Por que você não me responde?
Por que o amor não é suficiente?
Por quê?
Eu não tenho resposta pra nenhuma dessas perguntas, pra nenhuma dessas pessoas e situações, tudo que eu sei é que esses foram os resultados finais, e isso pode ser sufocante de maneiras muito únicas e desabilitantes. Eu sei que vou continuar procurando viver sem questionar tão vorazmente tudo isso, vou continuar tentando ser uma pessoa melhor do que ontem, e sei que parte dessa busca é aceitar que alguns ciclos apenas acabam, mas até eu alcançar o não enfrentamento, a paz da aceitação, seguirei com meus gritos inaudíveis, bradando aos quatro ventos um lamento desesperado que não faz nem nunca fez barulho.

19 fevereiro 2024

Vulnerabilidade.

Pacificamente eu me desfiz de muitas das minhas barreiras, me despi de meus adornos e me encarei depois de muito tempo. Me senti frágil e machucado, alvejado, com muitos hematomas e feridas. A vida adulta é tão difícil, sabe? Às vezes é só tudo demais e a gente não sabe o que fazer pra seguir em frente sem cometer nenhum erro. Mas dessa vez eu fiquei vulnerável de uma maneira muito serena, e mesmo com receio, virei e deixei que me encarasse e que me avaliasse sem tentar me esconder dentro de minhas próprias profundezas. De alguma forma isso me fez tão mal quanto bem, mas eu resisti e permaneci firme em minhas pernas que pediam tremor. Não cortei o cabelo nem fiz a barba, não havia gravata ou a calça vincada, era apenas... eu. Cabelos brancos, meu tornozelo torcido, as cicatrizes, você percorreu tudo com seu olhar e se aproximou.

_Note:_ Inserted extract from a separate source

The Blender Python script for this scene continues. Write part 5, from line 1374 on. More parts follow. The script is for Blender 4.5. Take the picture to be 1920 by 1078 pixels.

Eu estremeci levemente e quis me afastar, mas fiquei ali parado. Aguardando um toque tão frio quanto o meu, fechei meus olhos e me senti indefeso, mas quando seus dedos tocaram os meus eu senti calor, morno e confortável como uma tarde de sol ameno, e quando abri meus olhos... você sorriu. Você estava sem seus adornos também, sem suas barreiras e distrações, e você também estava muito machucada e ferida, talvez até mais do que eu. Com uma surpresa incontida eu sorri também, nossos olhos se encontraram e marejaram. De mãos dadas nós choramos e sorrimos juntos. Foi ruim. Mas também foi muito bom. Eu entendi que à partir dali não estava mais sozinho, e você também não.